What else? Level streaming is a good way of rendering only the area the player immediately sees and not the areas hidden behind doors, walls and other objects that block the view of the player. When a player enters indoors and there is no window to watch stuff outdoors, stream that level to unload upon closing the doors behind. The area outdoors would be despawned to save computer resources and the new area indoors will fully load seamlessly without the outdoors exerting its pressure on the computer.

Also the number of entities running about the area will influence. If the game is going to be a multiplayer, you need to study about how to set those up.

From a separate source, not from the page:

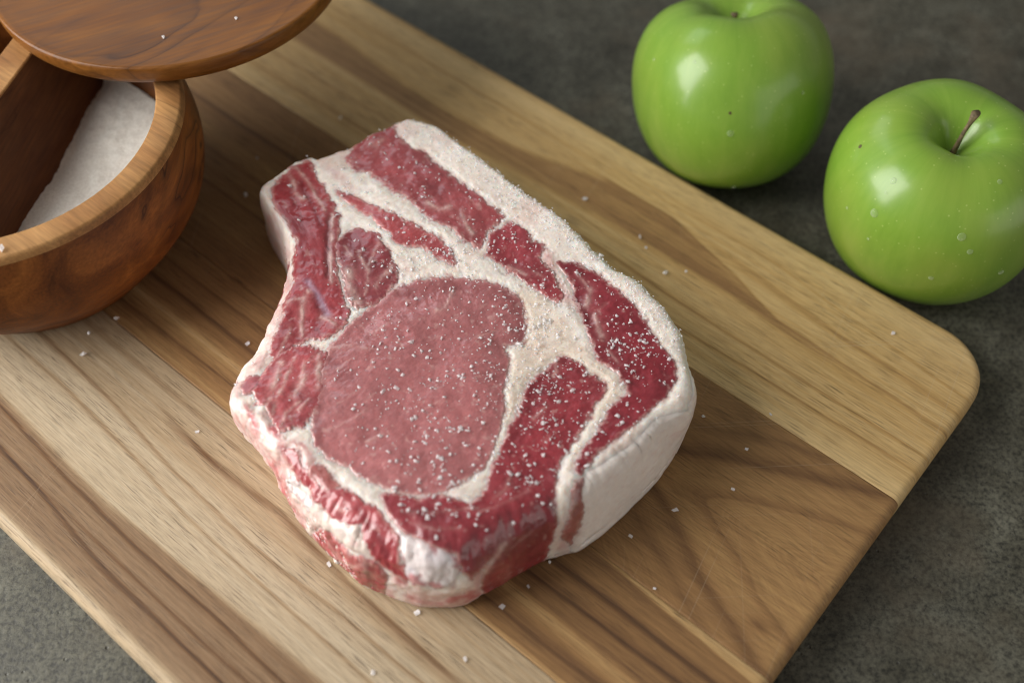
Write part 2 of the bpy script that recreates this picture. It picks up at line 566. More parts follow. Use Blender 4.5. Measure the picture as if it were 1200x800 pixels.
def plank_tone(i, u, v):
    P = np.c_[u, v]
    wob = 0.0012 * fbm(P * (18, 90), 40 + i, 4)
    vv = v + wob
    lazy = 0.003 * fbm(P * (5, 10), 70 + i, 2)
    g = vv + lazy
    if i == 0:
        K = lerp_line(u, [(-.45, .052), (-.27, .0486), (-.207, .0459), (-.189, .0470), (-.113, .0497), (-.02, .053)])
        t = 0.58 - 0.50 * sstep(-0.0013, 0.0013, vv - K)
        t += 0.12 * sstep(.066, .074, vv)
        t += tline(u, vv, [(-.45, .066), (-.2557, .0650), (-.214, .0628), (-.1866, .0597), (-.1, .0590), (-.01, .060)], .0009, .36)
        t += tline(u, vv, [(-.45, .076), (-.274, .0731), (-.238, .071), (-.203, .068), (-.16, .0664), (-.124, .0677), (-.01, .070)], .0010, .40)
        t += tline(u, vv, [(-.22, .0795), (-.198, .0783), (-.178, .0788), (-.163, .0796), (-.13, .0764), (-.08, .075)], .0018, .62, .012) * (0.55 + 0.9 * np.maximum(0, fbm(P * (60, 700), 3, 3) + .25))
        t += tline(u, vv, [(-.45, .039), (-.252, .0368), (-.221, .0343), (-.2, .0321), (-.188, .0312), (-.12, .0305), (-.01, .030)], .0012, .36)
        t += tline(u, vv, [(-.45, .049), (-.266, .0463), (-.2246, .0435), (-.188, .0424), (-.153, .043), (-.122, .042), (-.01, .042)], .0010, .34)
        t += tline(u, vv, [(-.2, .0355), (-.15, .0352), (-.08, .036)], .0008, .22)
        t += tline(u, vv, [(-.33, .0865), (-.26, .087), (-.19, .0862), (-.1, .087)], .0011, .22)
        t -= 0.42 * sstep(.0255, .0215, v)  # paler along the near rounded edge: its highlight painted into the tone
    elif i == 1:
        t = 0.50 + 0.12 * fbm(P * (4, 120), 5, 3)
        t += 0.10 * sstep(-.14, -.05, u)
        E = lerp_line(u, [(-.45, .1335), (-.085, .1335), (-.057, .1318), (-.015, .1292)])
        t -= 0.42 * sstep(-.0004, .0006, vv - E) * sstep(-.10, -.06, u)
        t -= 0.26 * np.exp(-((vv - lerp_line(u, [(-.45, .106), (-.2, .108), (0, .105)])) / .0022) ** 2)
        t += tline(u, vv, [(-.45, .100), (-.2, .1015), (-.1, .1005), (-.01, .101)], .0012, .25)
        t += tline(u, vv, [(-.45, .116), (-.25, .1165), (-.1, .115), (-.01, .117)], .0012, .30)
        t += tline(u, vv, [(-.45, .1235), (-.2, .125), (-.1, .1235), (-.01, .1225)], .0011, .28)
        t -= tline(u, vv, [(-.45, .0955), (-.14, .0958), (-.11, .0948), (-.01, .0945)], .0012, .22)
    elif i == 2:
        k = 2.15
        s = (u + .094) - np.sqrt((k * (v - .171)) ** 2 + .004 ** 2) + 0.012 * fbm(P * (14, 50), 9, 4)
        right = sstep(-.16, -.11, u)
        t = (0.50 + 0.14 * fbm(P * (5, 90), 6, 3)) * (1 - right) + right * (0.52 - 0.10 * sstep(-.004, .012, s))
        t += right * 0.24 * np.exp(-np.where(s > -.0015, (s + .0015) / .0020, (s + .0015) / .0075) ** 2)
        t += right * 0.16 * np.exp(-((s - .026) / .004) ** 2) + right * 0.12 * np.exp(-((s + .024) / .004) ** 2)
        t += 0.24 * np.exp(-(((u + .027) / .0035) ** 2 + ((v - .1455) / .0025) ** 2))
        t -= 0.20 * (1 - right) * np.exp(-((vv - .178) / .004) ** 2)
        t += (1 - right) * (tline(u, vv, [(-.45, .158), (-.3, .160), (-.1, .159)], .0014, .24) + tline(u, vv, [(-.45, .192), (-.3, .190), (-.1, .192)], .0014, .24))
        g = np.where(right > 0.001, s * .55, g)
    else:
        t = 0.15 + 0.06 * fbm(P * (5, 70), 8, 3) + 0 * u
        up = lerp_line(u, [(-.45, .257), (-.314, .256), (-.272, .252), (-.2475, .2518), (-.214, .2536), (-.186, .259), (-.17, .2625), (-.141, .2625), (-.106, .2535), (-.084, .2461), (-.051, .2432), (-.015, .2430)])
        lo = lerp_line(u, [(-.45, .239), (-.298, .2401), (-.236, .2395), (-.163, .2435), (-.133, .2437), (-.099, .2435), (-.082, .2418), (-.051, .2407), (-.015, .2410)])
        inside = np.minimum(up - vv, vv - lo)
        t += 0.34 * sstep(-.0012, .0030, inside)
        t += tline(u, vv, [(-.18, .2622), (-.141, .2622), (-.106, .2533), (-.084, .2459), (-.015, .2428)], .0008, .28)
        t += tline(u, vv, [(-.45, .228), (-.16, .2325), (-.1, .2300), (-.015, .2295)], .0008, .30)
        t += tline(u, vv, [(-.45, .219), (-.2, .2205), (-.1, .2215), (-.015, .2225)], .0009, .32)
        t += tline(u, vv, [(-.45, .268), (-.2, .2675), (-.1, .268), (-.04, .262), (-.015, .259)], .0007, .20)
        t += tline(u, vv, [(-.12, .2610), (-.06, .2545), (-.015, .2520)], .0022, .18)
        t -= 0.14 * np.exp(-((vv - .2755) / .004) ** 2)
        t -= 0.10 * sstep(.2165, .2125, vv)
        g = g + 0.03 * u
    return np.clip(t, 0.02, 1.0), g


PLANK_WOOD = [((0.490, 0.395, 0.270), (0.385, 0.278, 0.165), (0.262, 0.168, 0.094)), ((0.550, 0.405, 0.225), (0.440, 0.275, 0.118)), ((0.540, 0.380, 0.195), (0.430, 0.260, 0.105)), ((0.600, 0.425, 0.205), (0.480, 0.300, 0.115))]


def build_plank(i):
    va, vb = JOINTS[i], JOINTS[i + 1]
    rows = set(np.round(np.arange(va, vb, 0.00055), 6)) | {va, vb}
    for x in (0.00025, 0.0006, 0.0012, 0.002, 0.003, 0.0042):
        rows |= {va + x, vb - x}
    if i == 0:
        rows |= {V0 + RC - RC * math.sin(a) for a in np.linspace(0, math.pi / 2, 26)}
    if i == 3:
        rows |= {V1 - RC + RC * math.sin(a) for a in np.linspace(0, math.pi / 2, 26)}
    rows = np.array(sorted(rows))
    rows = rows[np.r_[True, np.diff(rows) > 5e-5]]
    dv = np.maximum(0, np.maximum(V0 + RC - rows, rows - (V1 - RC)))
    cut = RC - np.sqrt(np.maximum(RC ** 2 - dv ** 2, 0))
    e = np.array([0, .00025, .0006, .001, .0016, .0024, .0034, .0045])
    mid = np.linspace(0, 1, 330)
    a = U0 + cut
    b = U1 - cut
    UU = np.concatenate([a[:, None] + e, (a + .0055)[:, None] + mid * (b - a - .011)[:, None], b[:, None] - e[::-1]], 1)
    VV = np.repeat(rows[:, None], UU.shape[1], 1)
    u, v = UU.ravel(), VV.ravel()
    D = np.maximum(board_sdf(u, v), 0)
    R = 0.0032
    z = -(R - np.sqrt(np.maximum(R * R - (R - np.minimum(D, R)) ** 2, 0)))
    jd = np.full(len(u), 1.0)
    if i > 0:
        jd = np.minimum(jd, v - va)
    if i < 3:
        jd = np.minimum(jd, vb - v)
    z = z - 0.00022 * (1 - sstep(0, .0006, jd)) + 0.00008 * fbm(np.c_[u * 12, v * 60], 90 + i, 3)
    tone, g = plank_tone(i, u, v)
    nr, nc = UU.shape
    r, c = np.meshgrid(np.arange(nr - 1), np.arange(nc - 1), indexing='ij')
    f = np.stack([r * nc + c, r * nc + c + 1, (r + 1) * nc + c + 1, (r + 1) * nc + c], -1).reshape(-1, 4)
    top = np.c_[u, v, z]
    # walls: boundary loop in order, then a step inward at the underside
    loop = np.concatenate([np.arange(nc), np.arange(1, nr) * nc + nc - 1, (nr - 1) * nc + np.arange(nc - 2, -1, -1), np.arange(nr - 2, 0, -1) * nc])
    n0, m = len(top), len(loop)
    eps = 1e-5
    gx = board_sdf(u[loop] + eps, v[loop]) - board_sdf(u[loop] - eps, v[loop])
    gy = board_sdf(u[loop], v[loop] + eps) - board_sdf(u[loop], v[loop] - eps)
    gl = np.hypot(gx, gy) + 1e-12
    edge = (D[loop] < 0.0006)
    inw = np.c_[gx / gl, gy / gl] * edge[:, None]
    # glued faces: pull in 0.04 mm so neighbouring planks never share a plane
    cv = (va + vb) / 2
    top[loop, 1] += np.where(~edge, np.sign(cv - v[loop]) * 0.00004, 0)
    w1 = np.c_[top[loop, :2], np.full(m, -BOARD_T + .0045)]
    w2 = np.c_[top[loop, :2] + inw * .0014, np.full(m, -BOARD_T + .0016)]
    w3 = np.c_[top[loop, :2] + inw * .0045, np.full(m, -BOARD_T)]
    ring = [loop, n0 + np.arange(m), n0 + m + np.arange(m), n0 + 2 * m + np.arange(m)]
    ws = []
    for k in range(3):
        A, B = ring[k], ring[k + 1]
        ws.append(np.stack([np.roll(A, -1), A, B, np.roll(B, -1)], -1))
    bot = top.copy()
    bot[:, 2] = -BOARD_T + 0.0020
    verts = np.concatenate([top, w1, w2, w3])
    tl, gl2 = tone[loop], g[loop]
    tone = np.concatenate([tone, tl, tl, tl])
    g = np.concatenate([g, gl2, gl2, gl2])
    faces = np.concatenate([f] + ws)
    o = mesh_obj('plank', verts, faces, mat_plank(i + 1, *PLANK_WOOD[i]), board, attrs={'tone': tone, 'grain': g})
    return o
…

If it is a single player and the player will interact with NPCs and other hostile mobs and pickups, you need to render just the ones in their immediate area and avoid to clutter the place with too many dynamic objects, specially if they have physics. A rule of thumb is to despawn the models behind walls but not their presence (as if making the model invisible but not their collider as that it can still interact with the stage like still being pinged on an enemy-radar for the player HUD). Despawning ephemeral objects like bullet caskets and the like is also a common practice. The player – though they might LOVE to see the carnage left in their wake – must not see every 1000 enemy corpses and 1000000000000 bullets they have spent. Despawn those accordingly, by either fading them away in all the creative manners you might see fit for the theme of your game.

Many other smol details of optimization. With UE5 it seems we can go “overboard” with those old optimization customs, but I do still recommend to develop the game as always, with optimization for all platforms always in mind. It is not a matter of “what spec should I do!” but more like “I should develop following all the rules of thumb for great optimization!”.

Or that is what I learnt after pouring hours and hours on different game development design courses and the like… Take it or run away fast from me. I’m dangerous.